> _What needs to be done_:
Repeat exactly the lines from the start of the material below up to and including the "tag(mesh_obj('sea', sv, sf, M['sea']), 'calm" line.

** start Data provided **

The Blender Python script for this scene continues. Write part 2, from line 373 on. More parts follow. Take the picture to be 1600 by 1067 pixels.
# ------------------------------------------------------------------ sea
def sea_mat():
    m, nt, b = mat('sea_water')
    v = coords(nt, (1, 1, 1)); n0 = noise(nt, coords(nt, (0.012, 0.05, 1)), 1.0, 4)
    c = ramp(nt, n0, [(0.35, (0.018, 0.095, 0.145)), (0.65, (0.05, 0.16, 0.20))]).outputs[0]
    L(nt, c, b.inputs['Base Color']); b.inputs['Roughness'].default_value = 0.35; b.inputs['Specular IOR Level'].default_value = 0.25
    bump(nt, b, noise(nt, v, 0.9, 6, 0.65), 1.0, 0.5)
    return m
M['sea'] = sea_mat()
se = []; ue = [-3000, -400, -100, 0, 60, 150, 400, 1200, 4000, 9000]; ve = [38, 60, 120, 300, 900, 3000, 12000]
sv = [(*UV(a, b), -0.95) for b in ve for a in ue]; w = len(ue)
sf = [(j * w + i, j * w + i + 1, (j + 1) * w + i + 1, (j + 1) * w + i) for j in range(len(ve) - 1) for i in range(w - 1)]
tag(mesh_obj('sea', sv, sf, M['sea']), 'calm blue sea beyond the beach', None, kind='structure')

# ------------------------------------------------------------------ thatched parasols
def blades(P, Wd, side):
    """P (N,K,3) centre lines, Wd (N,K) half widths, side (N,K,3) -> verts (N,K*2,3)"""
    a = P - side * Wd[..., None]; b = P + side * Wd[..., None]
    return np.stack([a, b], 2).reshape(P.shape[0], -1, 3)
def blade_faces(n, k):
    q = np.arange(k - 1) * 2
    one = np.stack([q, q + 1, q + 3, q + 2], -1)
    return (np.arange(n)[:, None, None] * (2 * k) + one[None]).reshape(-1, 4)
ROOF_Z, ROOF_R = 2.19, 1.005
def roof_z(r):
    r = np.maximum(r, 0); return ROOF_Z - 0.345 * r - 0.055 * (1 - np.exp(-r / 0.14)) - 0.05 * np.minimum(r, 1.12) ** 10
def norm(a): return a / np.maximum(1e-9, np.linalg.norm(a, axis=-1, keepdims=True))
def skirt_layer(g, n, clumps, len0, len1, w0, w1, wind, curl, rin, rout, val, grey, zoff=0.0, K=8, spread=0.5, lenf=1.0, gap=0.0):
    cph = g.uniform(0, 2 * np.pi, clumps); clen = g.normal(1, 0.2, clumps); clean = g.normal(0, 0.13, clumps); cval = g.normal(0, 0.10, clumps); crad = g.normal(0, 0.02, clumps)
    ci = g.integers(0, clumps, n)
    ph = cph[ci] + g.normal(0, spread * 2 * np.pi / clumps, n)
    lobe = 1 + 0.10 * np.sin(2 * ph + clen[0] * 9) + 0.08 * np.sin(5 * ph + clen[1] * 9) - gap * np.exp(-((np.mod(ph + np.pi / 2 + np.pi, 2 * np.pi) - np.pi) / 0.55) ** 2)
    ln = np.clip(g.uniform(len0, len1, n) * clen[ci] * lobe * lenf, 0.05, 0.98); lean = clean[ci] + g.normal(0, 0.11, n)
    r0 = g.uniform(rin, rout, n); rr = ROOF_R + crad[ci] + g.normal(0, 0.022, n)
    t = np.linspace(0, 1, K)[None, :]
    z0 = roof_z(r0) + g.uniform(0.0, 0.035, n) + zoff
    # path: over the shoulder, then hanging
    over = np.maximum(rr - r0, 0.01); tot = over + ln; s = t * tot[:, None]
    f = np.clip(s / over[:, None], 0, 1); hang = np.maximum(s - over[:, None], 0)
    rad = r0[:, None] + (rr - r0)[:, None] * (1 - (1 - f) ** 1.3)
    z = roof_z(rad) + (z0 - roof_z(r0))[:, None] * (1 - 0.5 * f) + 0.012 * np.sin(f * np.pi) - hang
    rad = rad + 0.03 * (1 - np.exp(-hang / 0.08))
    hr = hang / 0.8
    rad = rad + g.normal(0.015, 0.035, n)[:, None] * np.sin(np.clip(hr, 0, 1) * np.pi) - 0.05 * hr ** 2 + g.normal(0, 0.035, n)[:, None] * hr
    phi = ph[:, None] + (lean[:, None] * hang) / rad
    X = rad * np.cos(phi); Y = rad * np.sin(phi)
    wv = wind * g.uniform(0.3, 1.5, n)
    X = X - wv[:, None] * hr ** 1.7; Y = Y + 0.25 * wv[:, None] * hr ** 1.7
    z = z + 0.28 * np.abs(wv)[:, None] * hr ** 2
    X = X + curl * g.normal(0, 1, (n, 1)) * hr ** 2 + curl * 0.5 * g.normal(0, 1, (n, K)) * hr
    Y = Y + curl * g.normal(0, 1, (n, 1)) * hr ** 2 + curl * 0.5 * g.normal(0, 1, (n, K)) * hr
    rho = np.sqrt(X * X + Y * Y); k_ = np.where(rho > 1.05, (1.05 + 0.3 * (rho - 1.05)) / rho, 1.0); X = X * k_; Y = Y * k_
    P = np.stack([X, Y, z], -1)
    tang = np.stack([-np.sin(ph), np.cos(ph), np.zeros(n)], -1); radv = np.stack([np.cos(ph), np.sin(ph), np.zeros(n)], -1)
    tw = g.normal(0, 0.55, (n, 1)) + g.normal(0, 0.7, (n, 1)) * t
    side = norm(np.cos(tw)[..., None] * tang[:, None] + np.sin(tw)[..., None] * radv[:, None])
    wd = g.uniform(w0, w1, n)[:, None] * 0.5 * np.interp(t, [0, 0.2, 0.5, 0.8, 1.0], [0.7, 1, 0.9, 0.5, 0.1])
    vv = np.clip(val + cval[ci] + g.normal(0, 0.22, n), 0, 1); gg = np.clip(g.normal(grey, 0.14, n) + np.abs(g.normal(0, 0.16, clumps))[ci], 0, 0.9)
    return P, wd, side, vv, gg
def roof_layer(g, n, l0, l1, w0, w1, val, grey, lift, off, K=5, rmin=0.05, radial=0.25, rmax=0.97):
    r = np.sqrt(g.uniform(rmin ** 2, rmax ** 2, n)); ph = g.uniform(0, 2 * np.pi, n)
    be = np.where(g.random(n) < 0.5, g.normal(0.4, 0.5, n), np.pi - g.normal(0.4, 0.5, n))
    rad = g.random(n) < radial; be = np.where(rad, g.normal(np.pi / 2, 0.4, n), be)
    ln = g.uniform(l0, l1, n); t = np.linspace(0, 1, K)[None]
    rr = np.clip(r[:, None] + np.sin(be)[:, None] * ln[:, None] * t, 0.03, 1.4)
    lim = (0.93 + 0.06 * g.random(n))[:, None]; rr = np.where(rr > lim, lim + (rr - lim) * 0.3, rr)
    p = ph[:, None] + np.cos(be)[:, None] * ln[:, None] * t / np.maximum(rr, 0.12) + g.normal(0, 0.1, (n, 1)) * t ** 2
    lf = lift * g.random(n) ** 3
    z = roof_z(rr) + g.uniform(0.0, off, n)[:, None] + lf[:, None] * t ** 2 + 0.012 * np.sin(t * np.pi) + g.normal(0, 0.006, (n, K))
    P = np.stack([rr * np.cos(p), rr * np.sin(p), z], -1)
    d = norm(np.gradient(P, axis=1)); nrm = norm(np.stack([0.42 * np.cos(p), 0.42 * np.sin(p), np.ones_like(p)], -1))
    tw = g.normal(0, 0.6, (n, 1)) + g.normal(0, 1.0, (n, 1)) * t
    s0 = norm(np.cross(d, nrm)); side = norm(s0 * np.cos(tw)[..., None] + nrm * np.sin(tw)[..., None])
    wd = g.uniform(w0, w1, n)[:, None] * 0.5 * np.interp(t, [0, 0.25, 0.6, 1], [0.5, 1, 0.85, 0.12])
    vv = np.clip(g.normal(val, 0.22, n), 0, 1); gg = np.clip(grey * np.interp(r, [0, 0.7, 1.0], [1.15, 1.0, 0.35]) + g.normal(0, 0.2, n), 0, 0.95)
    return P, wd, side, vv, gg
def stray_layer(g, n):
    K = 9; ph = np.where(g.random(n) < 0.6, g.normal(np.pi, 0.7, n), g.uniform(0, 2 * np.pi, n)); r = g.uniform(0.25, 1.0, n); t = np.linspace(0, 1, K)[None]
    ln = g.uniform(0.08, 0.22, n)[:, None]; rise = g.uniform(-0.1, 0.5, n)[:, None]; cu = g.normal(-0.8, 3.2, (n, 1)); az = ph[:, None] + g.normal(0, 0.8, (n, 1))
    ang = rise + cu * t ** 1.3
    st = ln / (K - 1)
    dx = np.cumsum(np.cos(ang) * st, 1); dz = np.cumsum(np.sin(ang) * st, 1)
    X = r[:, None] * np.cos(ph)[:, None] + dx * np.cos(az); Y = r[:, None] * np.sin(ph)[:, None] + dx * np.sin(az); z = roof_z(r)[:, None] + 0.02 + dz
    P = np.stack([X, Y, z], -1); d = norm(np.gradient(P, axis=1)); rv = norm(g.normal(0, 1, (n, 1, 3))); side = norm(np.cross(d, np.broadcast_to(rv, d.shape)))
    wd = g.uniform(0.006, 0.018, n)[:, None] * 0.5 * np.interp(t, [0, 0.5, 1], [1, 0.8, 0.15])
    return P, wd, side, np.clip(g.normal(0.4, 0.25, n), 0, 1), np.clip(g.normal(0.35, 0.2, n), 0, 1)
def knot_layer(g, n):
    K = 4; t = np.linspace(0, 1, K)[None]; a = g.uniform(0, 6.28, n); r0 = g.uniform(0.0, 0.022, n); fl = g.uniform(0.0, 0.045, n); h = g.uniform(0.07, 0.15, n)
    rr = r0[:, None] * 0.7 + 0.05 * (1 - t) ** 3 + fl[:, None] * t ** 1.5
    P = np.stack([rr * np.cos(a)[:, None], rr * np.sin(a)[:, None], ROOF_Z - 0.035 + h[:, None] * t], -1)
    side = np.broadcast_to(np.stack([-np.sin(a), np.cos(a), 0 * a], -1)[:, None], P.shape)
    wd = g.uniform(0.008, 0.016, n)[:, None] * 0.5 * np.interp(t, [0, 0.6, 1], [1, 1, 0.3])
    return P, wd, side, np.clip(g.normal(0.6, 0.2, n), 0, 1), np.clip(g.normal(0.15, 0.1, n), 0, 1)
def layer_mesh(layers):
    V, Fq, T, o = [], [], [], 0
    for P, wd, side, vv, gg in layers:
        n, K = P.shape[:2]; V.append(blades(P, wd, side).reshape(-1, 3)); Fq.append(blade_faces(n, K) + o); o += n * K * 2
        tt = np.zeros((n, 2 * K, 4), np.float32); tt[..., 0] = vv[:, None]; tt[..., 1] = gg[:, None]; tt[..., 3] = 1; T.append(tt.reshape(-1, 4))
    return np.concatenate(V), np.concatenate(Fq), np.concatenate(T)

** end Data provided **

> _Final result_:
The Blender Python script for this scene continues. Write part 2, from line 373 on. More parts follow. Take the picture to be 1600 by 1067 pixels.
# ------------------------------------------------------------------ sea
def sea_mat():
    m, nt, b = mat('sea_water')
    v = coords(nt, (1, 1, 1)); n0 = noise(nt, coords(nt, (0.012, 0.05, 1)), 1.0, 4)
    c = ramp(nt, n0, [(0.35, (0.018, 0.095, 0.145)), (0.65, (0.05, 0.16, 0.20))]).outputs[0]
    L(nt, c, b.inputs['Base Color']); b.inputs['Roughness'].default_value = 0.35; b.inputs['Specular IOR Level'].default_value = 0.25
    bump(nt, b, noise(nt, v, 0.9, 6, 0.65), 1.0, 0.5)
    return m
M['sea'] = sea_mat()
se = []; ue = [-3000, -400, -100, 0, 60, 150, 400, 1200, 4000, 9000]; ve = [38, 60, 120, 300, 900, 3000, 12000]
sv = [(*UV(a, b), -0.95) for b in ve for a in ue]; w = len(ue)
sf = [(j * w + i, j * w + i + 1, (j + 1) * w + i + 1, (j + 1) * w + i) for j in range(len(ve) - 1) for i in range(w - 1)]
tag(mesh_obj('sea', sv, sf, M['sea']), 'calm blue sea beyond the beach', None, kind='structure')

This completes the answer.